U.N. Panel Assails Vatican Over Sexual Abuse by Priests

GENEVA
The New York Times

LAURIE GOODSTEIN, NICK CUMMING-BRUCE and JIM YARDLEY
FEB. 5, 2014

In a hard-hitting report applauded by victims as a landmark in the Roman Catholic Church’s clerical sex-abuse scandal, a United Nations committee on Wednesday called on the Vatican to remove all child abusers from its ranks, report them to law enforcement and open the church’s archives so that bishops and other officials who concealed crimes could be held accountable.

The report, issued by the United Nations Committee on the Rights of the Child, is likely to put pressure on Pope Francis to make concrete changes in the way the church handles abuse cases and put some muscle into the commission on abuse that he announced in December, whose members and mission have not yet been specified.

The Vatican responded on Wednesday that it had already made many of the changes called for in the report, and that the report’s conclusions were out of date.

The report, however, was harshly critical of the church’s current practices, not just those of the past. “The committee is gravely concerned that the Holy See has not acknowledged the extent of the crimes committed, has not taken the necessary measures to address cases of child sexual abuse and to protect children, and has adopted policies and practices which have led to the continuation of the abuse by and the impunity of the perpetrators,” the report concluded. …

But the Vatican press office said in a statement that it regretted to see the United Nations committee “attempt to interfere” with Catholic teaching and the church’s “exercise of religious freedom.”

Sister Mary Ann Walsh, a spokeswoman for the United States Conference of Catholic Bishops, said in a blog post that the report was “weakened” by the panel’s decision to include objections to Catholic teaching on culture war issues. …

Barbara Dorris of the Survivors Network of Those Abused by Priests, or SNAP, who was abused by a priest as a child, said the report was “long overdue.”
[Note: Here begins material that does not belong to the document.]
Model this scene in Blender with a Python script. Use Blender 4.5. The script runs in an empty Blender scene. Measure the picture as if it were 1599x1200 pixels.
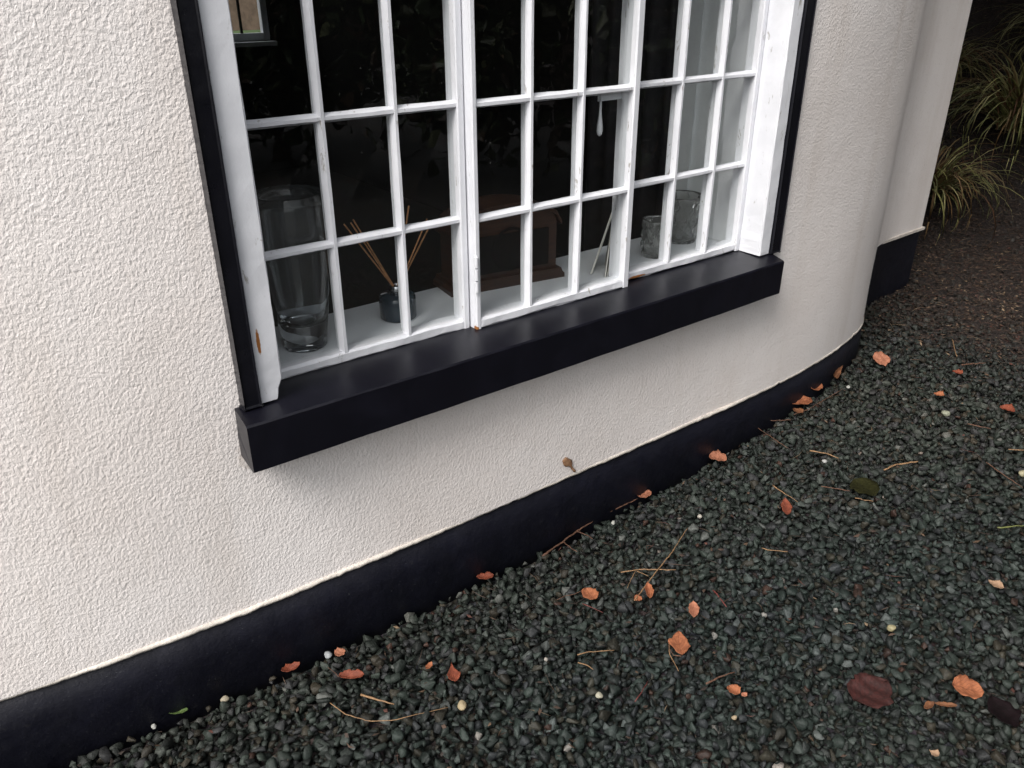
import bpy, bmesh, math, random
import numpy as np
from mathutils import Vector, Matrix, Euler

random.seed(7)
RNG = np.random.default_rng(11)
scn = bpy.context.scene
COL = scn.collection

# ------------------------------------------------------------------ camera
F_PX, PITCH, ROLL, CAM_H = 1270.0, math.radians(26.32), -4.6e-3, 1.5
cd = bpy.data.cameras.new('camera')
cd.sensor_width = 36.0
cd.lens = 36.0 * F_PX / 1599.0
cd.clip_start = 0.02
cd.clip_end = 400.0
cam = bpy.data.objects.new('camera', cd)
COL.objects.link(cam)
cam.matrix_world = (Matrix.Translation((0, 0, CAM_H)) @ Matrix.Rotation(math.pi / 2 - PITCH, 4, 'X')
                    @ Matrix.Rotation(ROLL, 4, 'Z'))
scn.camera = cam

# ------------------------------------------------------------------ sky, sun, exposure
SUN_EL, SUN_AZ = math.radians(48), math.radians(216)     # azimuth clockwise from +y: behind and left of the camera
w = bpy.data.worlds.new('World')
scn.world = w
w.use_nodes = True
wn, wl = w.node_tree.nodes, w.node_tree.links
sky = wn.new('ShaderNodeTexSky')
sky.sky_type = 'NISHITA'
sky.sun_disc = False
sky.sun_elevation = SUN_EL
sky.sun_rotation = SUN_AZ
sky.air_density = 1.0
sky.dust_density = 4.0
hs = wn.new('ShaderNodeHueSaturation')
hs.inputs['Saturation'].default_value = 0.16             # overcast: nearly colourless
wl.new(sky.outputs[0], hs.inputs['Color'])
wl.new(hs.outputs[0], wn['Background'].inputs['Color'])
wn['Background'].inputs['Strength'].default_value = 0.13
sd = bpy.data.lights.new('sun', 'SUN')
sd.energy = 1.6
sd.angle = math.radians(28)
sd.color = (1.0, 0.95, 0.90)
sun = bpy.data.objects.new('sun', sd)
COL.objects.link(sun)
sdir = Vector((math.sin(SUN_AZ) * math.cos(SUN_EL), math.cos(SUN_AZ) * math.cos(SUN_EL), math.sin(SUN_EL)))
sun.rotation_euler = sdir.to_track_quat('Z', 'Y').to_euler()
scn.view_settings.view_transform = 'Standard'
scn.view_settings.look = 'None'
scn.view_settings.gamma = 1.0
scn.view_settings.use_curve_mapping = False
scn.view_settings.exposure = 0.90
try:
    scn.cycles.max_bounces = 7
    scn.cycles.diffuse_bounces = 3
    scn.cycles.glossy_bounces = 3
    scn.cycles.transmission_bounces = 7
    scn.cycles.transparent_max_bounces = 10
    scn.cycles.caustics_reflective = False
    scn.cycles.caustics_refractive = False
except Exception:
    pass


# ------------------------------------------------------------------ helpers
def new_obj(name, verts, faces, mat=None, parent=None, smooth=False):
    me = bpy.data.meshes.new(name)
    me.from_pydata([tuple(map(float, v)) for v in verts], [], [tuple(f) for f in faces])
    me.update()
    if smooth:
        me.polygons.foreach_set('use_smooth', [True] * len(me.polygons))
    if mat:
        me.materials.append(mat)
    o = bpy.data.objects.new(name, me)
    COL.objects.link(o)
    if parent:
        o.parent = parent
    return o


def bm_obj(name, bm, mat=None, parent=None, smooth=False):
    bmesh.ops.recalc_face_normals(bm, faces=bm.faces)
    me = bpy.data.meshes.new(name)
    bm.to_mesh(me)
    bm.free()
    if smooth:
        me.polygons.foreach_set('use_smooth', [True] * len(me.polygons))
    if mat:
        me.materials.append(mat)
    o = bpy.data.objects.new(name, me)
    COL.objects.link(o)
    if parent:
        o.parent = parent
    return o


def np_obj(name, V, Fq, mat=None, parent=None, tint=None, smooth=False):
    """fast mesh from numpy: V (n,3), Fq (m,k) same-size faces; tint (n,3) per vertex colour"""
    me = bpy.data.meshes.new(name)
    V = np.ascontiguousarray(V, dtype=np.float32)
    Fq = np.ascontiguousarray(Fq, dtype=np.int32)
    m, k = Fq.shape
    me.vertices.add(len(V))
    me.vertices.foreach_set('co', V.ravel())
    me.loops.add(m * k)
    me.loops.foreach_set('vertex_index', Fq.ravel())
    me.polygons.add(m)
    me.polygons.foreach_set('loop_start', np.arange(0, m * k, k, dtype=np.int32))
    me.polygons.foreach_set('loop_total', np.full(m, k, dtype=np.int32))
    me.polygons.foreach_set('use_smooth', np.full(m, smooth, dtype=bool))
    me.update(calc_edges=True)
    if tint is not None:
        at = me.color_attributes.new('tint', 'FLOAT_COLOR', 'POINT')
        c = np.ones((len(V), 4), dtype=np.float32)
        c[:, :3] = tint
        at.data.foreach_set('color', c.ravel())
    if mat:
        me.materials.append(mat)
    o = bpy.data.objects.new(name, me)
    COL.objects.link(o)
    if parent:
        o.parent = parent
    return o


def empty(name, loc=(0, 0, 0)):
    o = bpy.data.objects.new(name, None)
    o.empty_display_size = 0.05
    COL.objects.link(o)
    o.location = loc
    return o


def tag(o, label=None, cat=None, group=None, kind=None):
    if label:
        o['label'] = label
    if cat:
        o['category'] = cat
    if group:
        o['group'] = group
    if kind:
        o['kind'] = kind
    return o


def keep_parent(o, p):
    """parent o (built in world coordinates) to an empty at p's location without moving it"""
    o.parent = p
    o.matrix_parent_inverse = Matrix.Translation(p.location).inverted()
    return o


# ------------------------------------------------------------------ materials
def mat(name):
    m = bpy.data.materials.new(name)
    m.use_nodes = True
    nt = m.node_tree
    return m, nt.nodes, nt.links, nt.nodes['Principled BSDF']


def noise(nodes, links, scale, detail=3.0, rough=0.55, vec=None, dist=0.0):
    n = nodes.new('ShaderNodeTexNoise')
    n.inputs['Scale'].default_value = scale
    n.inputs['Detail'].default_value = detail
    n.inputs['Roughness'].default_value = rough
    n.inputs['Distortion'].default_value = dist
    if vec is not None:
        links.new(vec, n.inputs['Vector'])
    return n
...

“It is wonderful that the U.N. has spoken so clearly about what the Vatican has done — and what it has failed to do,” said Ms. Dorris, who is based in St. Louis, Mo. “To us, it is a call for the civil authorities to step in. Church officials have proved they cannot police themselves.”

But Archbishop Silvano Tomasi, the pope’s permanent observer to the United Nations in Geneva, characterized the United Nations report in a radio interview as “a rather negative approach” to steps the Vatican had already taken, and said the report “in some ways is not up-to-date.” He said a Vatican delegation had told the committee about “concrete measures” that were being taken, including the new papal commission.

Ashley McGuire of The Catholic Association, a lay organization founded to help defend the church in the news media, called the report a “stunning and misguided attack” that “overlooks the fact that the Catholic Church is the leading advocate for women and children and human rights in general around the world,” on issues like sex trafficking and child hunger.